The NPV has been approved only in states under Democratic control.  The goal is to allow the popular majority, which the Democrats have believed is theirs, to override the electoral vote that enhances the influence of small, rural states.  Their majorities in California and New York would create a national popular majority that could swamp GOP wins in many small states.

Obviously, the Democrats worried that, for a second time, Donald Trump would win the electoral vote but lose the popular vote, again making the case for NPV.  By winning a popular majority, President-elect Trump has undermined the NPV case.

Linked to the NPV is the call for ending the Constitution’s electoral voting system under which each state automatically receives a minimum of three electoral votes.  That gives an individual voter in a small state more voting power than one in a large state.
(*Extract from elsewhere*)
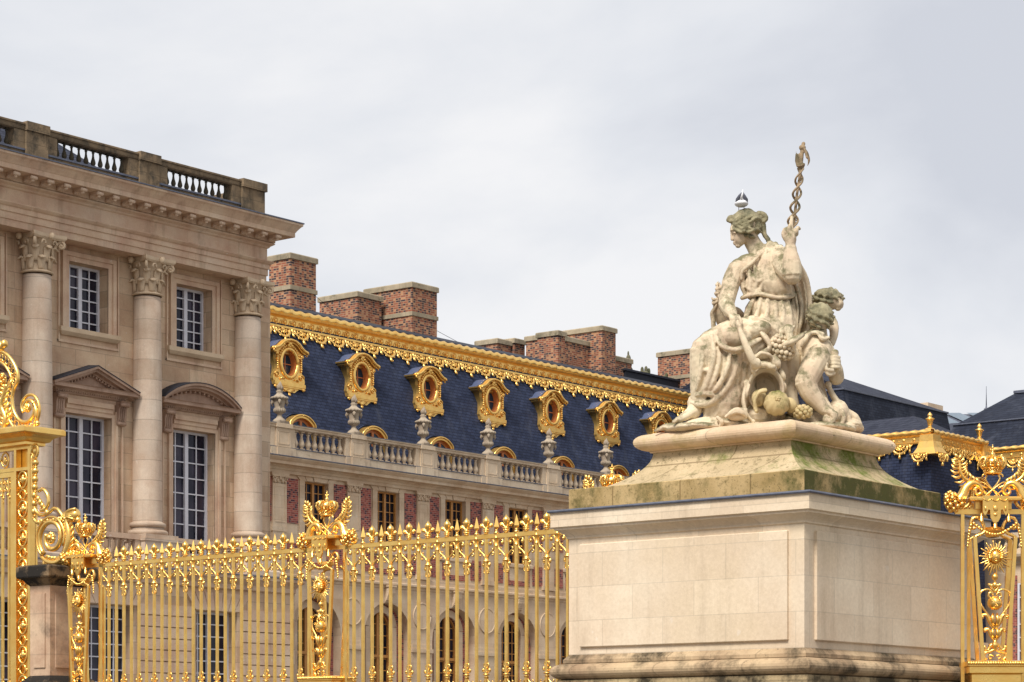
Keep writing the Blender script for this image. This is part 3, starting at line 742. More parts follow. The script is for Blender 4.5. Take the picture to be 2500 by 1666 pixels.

Aside from the historic fact that, in creating the United States the 13 states demanded this system, it has usually produced a so-called “qualified majority,” in which the popular vote is supplemented by a state vote.  It has worked that way in 55 of the 60 American presidential elections.   This system is used in the EU and Switzerland, among other jurisdictions. 

The electoral vote will not be eliminated, because amending the Constitution has become impossible.  There is no possibility that the constitutionally required 38 states will be able to agree on any change.  Reopening the Constitution is now avoided because of concern that the amendment process could allow for basic rights, long observed, to be modified or abolished.

Alaska, which narrowly adopted RCV, may turn out to have narrowly repealed it this year.  Several states have banned it.   NPV is either futile or unnecessary.  The Electoral College is here to stay.

These unlikely or impossible reforms arise out of the failure of political compromise.  They offer false hope.  Possibly, the only way the national government works these days is when one party dominates it.  That is what has just happened.